I never but once lifted any thing that did not belong to me. That time I was going to school about seven years of age, and I wished a piece of white chalk to mark with. At my father’s sawmill there was a mill wright at work in the yard. He had laid a small piece down not larger than a small walnut or chesnut. I carefully edged to it and pocketed it, and went on to school. But of all the fears, that afternoon were the worst I ever knew. I could not mark with it for others would see it and the constant expectation to be called for was terrible. But after school closed I made my way back to the same identical square stick of timber to replace that ill gotten trouble.

I recollect in September my father in regard to my industry said I could go with him a 17 mile ride to Goshen, this was a great treat, never been so far from home and the weather was beautiful. We passed the Leicester Pond. Father related what happened at one end. There was an iron ore mine found, what is called “Bog ore”. The miners had been digging it for a number of years. One day they went to dinner and on their return the mine was full of water, and no one drowned. This Leicester pond or lake had burst in and the iron ore was irrecoverably lost. The twenty five wheel barrows and all other tools lay there, and no one can ever recover them.

My father was a preacher of the Christian Denomination and this was his appointment in Goshen. We stayed at a member of the church by the name of Justus Dart. Some way that evening I burned my hand, Mrs. Dart took me quietly and exorcised the fire out of it, by saying over a form, that must not be repeated in a loud voice, and the previous form is only learned by a man repeating to a woman one at a time and the believer a woman, may repeat to a man. I was told this mystery, and the burn was easier, whether the success was owing to the flour paste it was covered with or the exorcise; I have never been able to determine. I have given this away to the opposite sex sometimes with great caution, only such as I supposed could reverence the form.

At service the next day there was a full house and awakening interest influence was felt; at the close of the preaching the house seemed to be in tears, and when the invitation was given out for to rise, if they wished a change of heart. I made a move, as if I was forced to do it, appeared to me. Now was the time. I had been a Sunday School scholar a number of years and this training probably has ben the reason of starting out in the new life. Age thirteen and three months. I immediately commenced to do right in my estimation. It seemed no trouble to getting to the right path, but it was a watchful effort to keep there. I came back with father the Monday following pondering a portion of the journey on what Mrs. Dart told me the last thing. “That I was made for a preacher!” I wanted to ask father about that prophecy – but concluded to wait until I could understand the duties of such a calling.

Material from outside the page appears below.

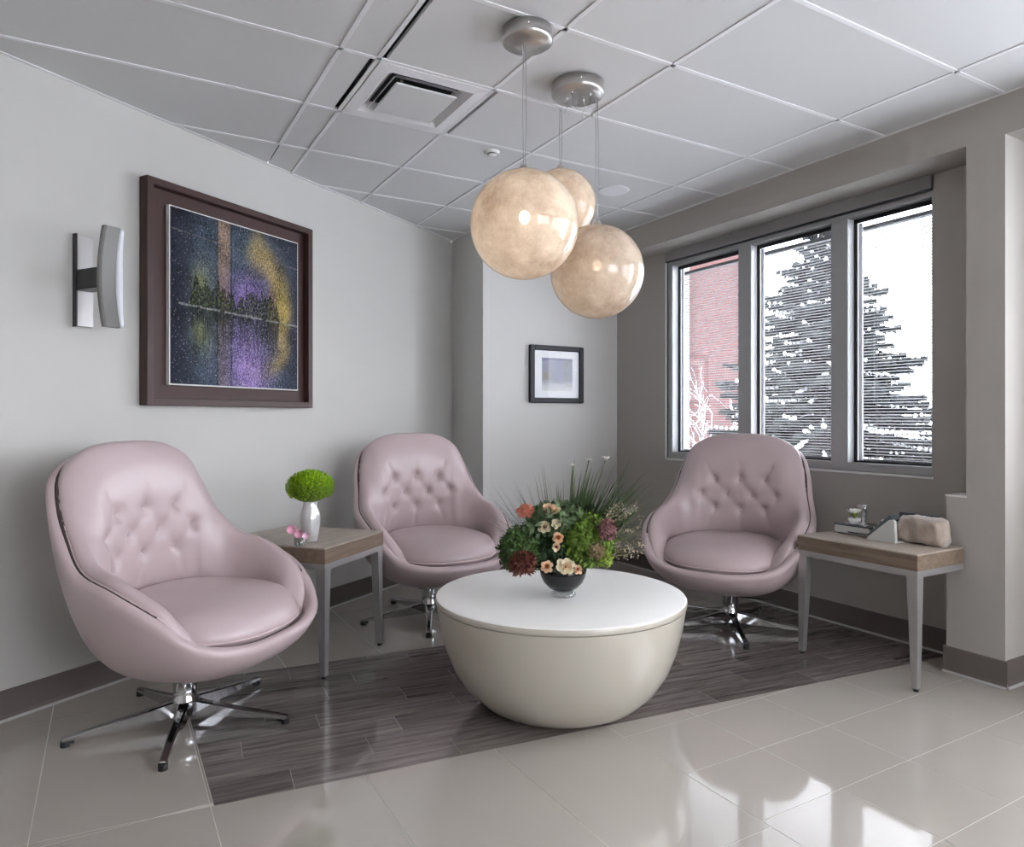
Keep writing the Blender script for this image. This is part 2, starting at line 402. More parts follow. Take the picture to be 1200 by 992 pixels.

When we came home Grandmother Hurlburt was informed that I had a change of heart. She was quite positive it was a wrong thing in one so young. This grandmother was in every evening. One of my chores were to milk two cows; a job I had always protested more or less. But after this experience the disagreeable tax seemed to have disappeared, and one evening as I came in with the milk, grandmother made the remark. “I think Hiram is converted for he makes no fuss about milking.” Then I discovered myself the irksomeness of the job had disappeared; even now when writing at the age of seventy four this has a strong argumentative force to convince me of God’s word and the forgiveness of sin.